Exercise task: Restate the entries word for word, omitting nothing.

Scripts that build scenes
***
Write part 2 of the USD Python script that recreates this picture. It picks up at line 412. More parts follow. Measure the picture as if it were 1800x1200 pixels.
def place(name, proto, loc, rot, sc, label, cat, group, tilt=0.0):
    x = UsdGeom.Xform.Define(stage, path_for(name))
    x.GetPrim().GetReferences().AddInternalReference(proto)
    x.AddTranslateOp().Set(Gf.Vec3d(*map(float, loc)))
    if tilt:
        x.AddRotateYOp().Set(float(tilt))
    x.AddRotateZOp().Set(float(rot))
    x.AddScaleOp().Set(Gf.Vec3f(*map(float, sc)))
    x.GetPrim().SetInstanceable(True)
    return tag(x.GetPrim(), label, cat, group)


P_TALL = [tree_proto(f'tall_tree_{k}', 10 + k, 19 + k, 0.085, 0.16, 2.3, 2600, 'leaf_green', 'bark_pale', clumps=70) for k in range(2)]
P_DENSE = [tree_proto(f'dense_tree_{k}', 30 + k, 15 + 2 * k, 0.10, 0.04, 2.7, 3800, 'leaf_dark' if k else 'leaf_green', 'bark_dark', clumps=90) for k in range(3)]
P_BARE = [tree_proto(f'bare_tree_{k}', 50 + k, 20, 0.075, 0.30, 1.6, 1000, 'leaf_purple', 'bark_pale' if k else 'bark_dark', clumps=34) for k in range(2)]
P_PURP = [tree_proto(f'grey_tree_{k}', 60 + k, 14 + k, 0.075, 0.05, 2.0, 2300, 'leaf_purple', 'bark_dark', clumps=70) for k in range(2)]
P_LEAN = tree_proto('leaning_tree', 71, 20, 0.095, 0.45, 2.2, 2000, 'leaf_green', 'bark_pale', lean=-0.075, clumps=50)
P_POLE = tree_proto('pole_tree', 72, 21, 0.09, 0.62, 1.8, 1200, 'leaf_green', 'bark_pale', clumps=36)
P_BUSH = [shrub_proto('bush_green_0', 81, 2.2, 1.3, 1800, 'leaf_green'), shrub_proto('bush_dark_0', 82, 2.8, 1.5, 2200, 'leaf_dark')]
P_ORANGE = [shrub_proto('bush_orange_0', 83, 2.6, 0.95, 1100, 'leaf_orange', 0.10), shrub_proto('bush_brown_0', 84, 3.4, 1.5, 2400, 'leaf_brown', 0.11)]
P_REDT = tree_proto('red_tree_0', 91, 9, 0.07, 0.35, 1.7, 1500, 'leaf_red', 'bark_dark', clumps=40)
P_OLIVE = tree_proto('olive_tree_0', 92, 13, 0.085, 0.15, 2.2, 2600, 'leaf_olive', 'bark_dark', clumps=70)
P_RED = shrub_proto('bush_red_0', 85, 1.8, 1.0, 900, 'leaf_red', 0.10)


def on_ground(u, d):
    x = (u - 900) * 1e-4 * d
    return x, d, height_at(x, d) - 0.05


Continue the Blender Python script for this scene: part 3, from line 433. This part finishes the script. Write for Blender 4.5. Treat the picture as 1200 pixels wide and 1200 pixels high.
***
Solution to the exercise:
Write part 2 of the USD Python script that recreates this picture. It picks up at line 412. More parts follow. Measure the picture as if it were 1800x1200 pixels.
def place(name, proto, loc, rot, sc, label, cat, group, tilt=0.0):
    x = UsdGeom.Xform.Define(stage, path_for(name))
    x.GetPrim().GetReferences().AddInternalReference(proto)
    x.AddTranslateOp().Set(Gf.Vec3d(*map(float, loc)))
    if tilt:
        x.AddRotateYOp().Set(float(tilt))
    x.AddRotateZOp().Set(float(rot))
    x.AddScaleOp().Set(Gf.Vec3f(*map(float, sc)))
    x.GetPrim().SetInstanceable(True)
    return tag(x.GetPrim(), label, cat, group)


P_TALL = [tree_proto(f'tall_tree_{k}', 10 + k, 19 + k, 0.085, 0.16, 2.3, 2600, 'leaf_green', 'bark_pale', clumps=70) for k in range(2)]
P_DENSE = [tree_proto(f'dense_tree_{k}', 30 + k, 15 + 2 * k, 0.10, 0.04, 2.7, 3800, 'leaf_dark' if k else 'leaf_green', 'bark_dark', clumps=90) for k in range(3)]
P_BARE = [tree_proto(f'bare_tree_{k}', 50 + k, 20, 0.075, 0.30, 1.6, 1000, 'leaf_purple', 'bark_pale' if k else 'bark_dark', clumps=34) for k in range(2)]
P_PURP = [tree_proto(f'grey_tree_{k}', 60 + k, 14 + k, 0.075, 0.05, 2.0, 2300, 'leaf_purple', 'bark_dark', clumps=70) for k in range(2)]
P_LEAN = tree_proto('leaning_tree', 71, 20, 0.095, 0.45, 2.2, 2000, 'leaf_green', 'bark_pale', lean=-0.075, clumps=50)
P_POLE = tree_proto('pole_tree', 72, 21, 0.09, 0.62, 1.8, 1200, 'leaf_green', 'bark_pale', clumps=36)
P_BUSH = [shrub_proto('bush_green_0', 81, 2.2, 1.3, 1800, 'leaf_green'), shrub_proto('bush_dark_0', 82, 2.8, 1.5, 2200, 'leaf_dark')]
P_ORANGE = [shrub_proto('bush_orange_0', 83, 2.6, 0.95, 1100, 'leaf_orange', 0.10), shrub_proto('bush_brown_0', 84, 3.4, 1.5, 2400, 'leaf_brown', 0.11)]
P_REDT = tree_proto('red_tree_0', 91, 9, 0.07, 0.35, 1.7, 1500, 'leaf_red', 'bark_dark', clumps=40)
P_OLIVE = tree_proto('olive_tree_0', 92, 13, 0.085, 0.15, 2.2, 2600, 'leaf_olive', 'bark_dark', clumps=70)
P_RED = shrub_proto('bush_red_0', 85, 1.8, 1.0, 900, 'leaf_red', 0.10)


def on_ground(u, d):
    x = (u - 900) * 1e-4 * d
    return x, d, height_at(x, d) - 0.05


Continue the Blender Python script for this scene: part 3, from line 433. This part finishes the script. Write for Blender 4.5. Treat the picture as 1200 pixels wide and 1200 pixels high.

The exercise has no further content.